Given instruction: Repeat the listing below word for word, stopping after the line that contains "COL = sc.collection".

Data extract:
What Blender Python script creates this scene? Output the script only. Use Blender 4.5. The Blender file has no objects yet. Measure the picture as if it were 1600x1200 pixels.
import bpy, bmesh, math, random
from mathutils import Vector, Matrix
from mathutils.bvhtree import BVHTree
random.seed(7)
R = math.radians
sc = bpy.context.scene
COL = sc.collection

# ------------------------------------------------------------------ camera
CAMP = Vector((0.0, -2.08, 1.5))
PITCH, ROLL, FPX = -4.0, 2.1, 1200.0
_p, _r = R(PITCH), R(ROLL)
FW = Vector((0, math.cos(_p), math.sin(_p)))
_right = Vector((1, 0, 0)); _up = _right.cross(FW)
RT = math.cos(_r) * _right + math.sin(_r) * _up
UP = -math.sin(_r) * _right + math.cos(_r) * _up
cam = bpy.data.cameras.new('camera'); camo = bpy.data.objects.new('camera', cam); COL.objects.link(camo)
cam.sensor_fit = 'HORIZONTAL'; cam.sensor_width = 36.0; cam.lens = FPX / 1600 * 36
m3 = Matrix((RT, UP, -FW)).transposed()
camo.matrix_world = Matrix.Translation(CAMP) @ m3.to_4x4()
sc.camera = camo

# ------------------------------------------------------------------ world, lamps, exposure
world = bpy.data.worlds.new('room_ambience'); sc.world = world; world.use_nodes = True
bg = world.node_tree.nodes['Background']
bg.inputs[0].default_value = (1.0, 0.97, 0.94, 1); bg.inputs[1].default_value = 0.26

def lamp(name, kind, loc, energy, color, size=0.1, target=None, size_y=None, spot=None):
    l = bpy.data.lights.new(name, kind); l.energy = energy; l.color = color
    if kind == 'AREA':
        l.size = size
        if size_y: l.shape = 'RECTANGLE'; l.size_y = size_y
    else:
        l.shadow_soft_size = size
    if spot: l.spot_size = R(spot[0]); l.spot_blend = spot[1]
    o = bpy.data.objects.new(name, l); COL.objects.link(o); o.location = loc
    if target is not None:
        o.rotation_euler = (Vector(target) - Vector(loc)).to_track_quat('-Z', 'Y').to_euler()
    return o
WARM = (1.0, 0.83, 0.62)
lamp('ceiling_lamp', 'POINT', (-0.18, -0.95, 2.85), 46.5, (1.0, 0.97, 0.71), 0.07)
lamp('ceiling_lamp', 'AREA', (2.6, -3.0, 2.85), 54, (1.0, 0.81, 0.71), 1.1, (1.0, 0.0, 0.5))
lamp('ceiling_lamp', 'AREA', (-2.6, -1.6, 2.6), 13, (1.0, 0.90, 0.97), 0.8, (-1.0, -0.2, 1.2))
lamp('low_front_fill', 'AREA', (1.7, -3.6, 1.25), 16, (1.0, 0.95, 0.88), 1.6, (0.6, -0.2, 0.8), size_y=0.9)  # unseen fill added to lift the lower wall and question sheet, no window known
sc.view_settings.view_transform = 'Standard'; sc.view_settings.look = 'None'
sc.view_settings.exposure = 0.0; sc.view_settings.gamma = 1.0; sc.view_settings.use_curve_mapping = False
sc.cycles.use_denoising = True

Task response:
What Blender Python script creates this scene? Output the script only. Use Blender 4.5. The Blender file has no objects yet. Measure the picture as if it were 1600x1200 pixels.
import bpy, bmesh, math, random
from mathutils import Vector, Matrix
from mathutils.bvhtree import BVHTree
random.seed(7)
R = math.radians
sc = bpy.context.scene
COL = sc.collection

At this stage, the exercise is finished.